Teil 4: Alte Muster verlieren in SIegen

Studentenstadt Siegen. Obwohl ich mir versprach, auf dieser Reise keine Nacht mehr in einer Studentenstadt zu verbringen, aufgrund der hohen Kosten, drohten mir hier keine überhöhten Ausgaben. In Siegen wohnt nämlich einer meiner besten Freunde Malte.

Ich werde nicht verbergen, dass meine Ankunft nicht auf dem Fahrrad sondern im Zug geschah. Die Gegend um Siegen herum, genauer gesagt Wuppertal, war eine Hölle von Steigungen und Senkungen einer Art, mit der ich bis jetzt noch nicht konfrontiert wurde. Einen Berg bezwungen wartete zehn Kilometer weiter einer, der fünf Mal so steil war und wie auf viele Situationen seit der Abreise, war ich auf diese Aussichten nicht vorbereitet. Malte holte mich also in der Nähe von Wuppertal ab, überreichte mir seinen Wohnungsschlüssel und ließ mich in Köln raus. Er selbst musste weiter. Selten war ich so glücklich ein bekanntes Gesicht zu sehen. Ich nahm also den Regionalzug und rollte ein anderthalb Stunden Richtung Siegen.

Durchatmen

Es war die erste lange Verschnaufpause seit meinem Aufbruch: wie dankbar ich war für jede Sekunde der Erholung. Die ersten drei Tage verbrachte ich allein und nutzte die Zeit für Dinge, die weder während der Fahrt, noch an einem Abend zu erledigen waren, wie Klamotten waschen und an meinem Videoprojekt arbeiten. Ich schlenderte durch die steilen Straßen Siegens und dachte daran, wie ich die aufgeschobenen, jedoch nicht aufgehobenen, Bergfahrten bezwingen sollte, denn Siegen ist umgeben von Gebirgen. Was für Wege würden mich darüber hinaus erwarten? Nicht jede Straße ist gut gepflastert, nicht jeder Pfad eben ausgelegt und obwohl mein Fahrrad für viele Terrains geeignet war, für viele war es das nicht. Blauäugig legte ich mein Vertrauen in meine App, die mich bereits mehrmals durch fragwürdige Strecken geschickt hatte und rätselte, ob ich ausversehen einen versteckten „Lebensmüde“-Modus aktiviert hatte.

Schnell überließ ich diese Gedanken meinem Zukunfts-Ich und genoss die Abende vor dem Fernseher, in einer Umgebung, die sich nicht bei jedem erneuten Aufwachen änderte.
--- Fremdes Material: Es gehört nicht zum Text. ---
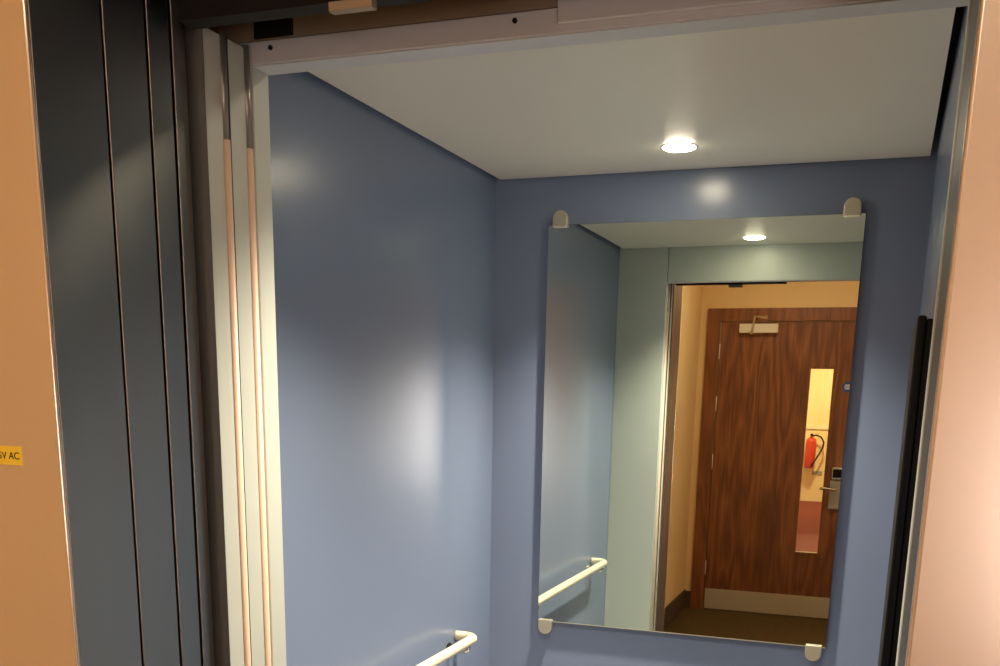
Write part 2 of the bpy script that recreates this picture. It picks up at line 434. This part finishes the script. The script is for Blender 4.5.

Ich hing immer noch sehr am komfortablen Leben und ein Lebensstil der seit Jahren gelebt wird, lässt sich nach zwei Wochen nicht einfach abstreifen. Ich wusste bereits am ersten Tag, dass die Abfahrt aus Siegen mir schwerer fallen könnte, als beim Antritt der Reise. Dieses Mal wusste ich genau, was ich hinter mir lassen würde und ebenfalls war mir bewusst, dass ich für einige Zeit wohl kein bekanntes Gesicht mehr sehen würde.

Alte Freunde – Neue Kräfte

Am vierten Abend kehrte Malte Heim und wir hatten uns viel zu erzählen. Diese ungewohnte Erfahrung mit einem Freund zu teilen, erleichterte mir die Verarbeitung dieser und ich erhielt guten Rat von einem Menschen, der mich sehr gut kannte. Ich merkte, dass der Umgang mit ihm dieses Mal anders war, unbelastet und natürlich. Ich bin mir sicher, dass es daran lag, dass ich auf der Reise, wie bereits erwähnt, eine neue Wertschätzung für die mir wichtigen Menschen in meinem Leben fand.

Meine Vorahnung erwies sich als richtig und es war dieses Mal tatsächlich schwieriger den ersten Tritt in die Pedale zu tätigen. Eine Woche Ausruhen brachte jedoch neue Kraft in die Beine und als das Rad ins Rollen kam, fuhr es nicht wie ein altes quietschendes Getriebe wie davor, sondern wie eine gut geölte Maschinerie. Die Symbiose zwischen Mensch und Fahrrad, hatte neue Ebenen erreicht.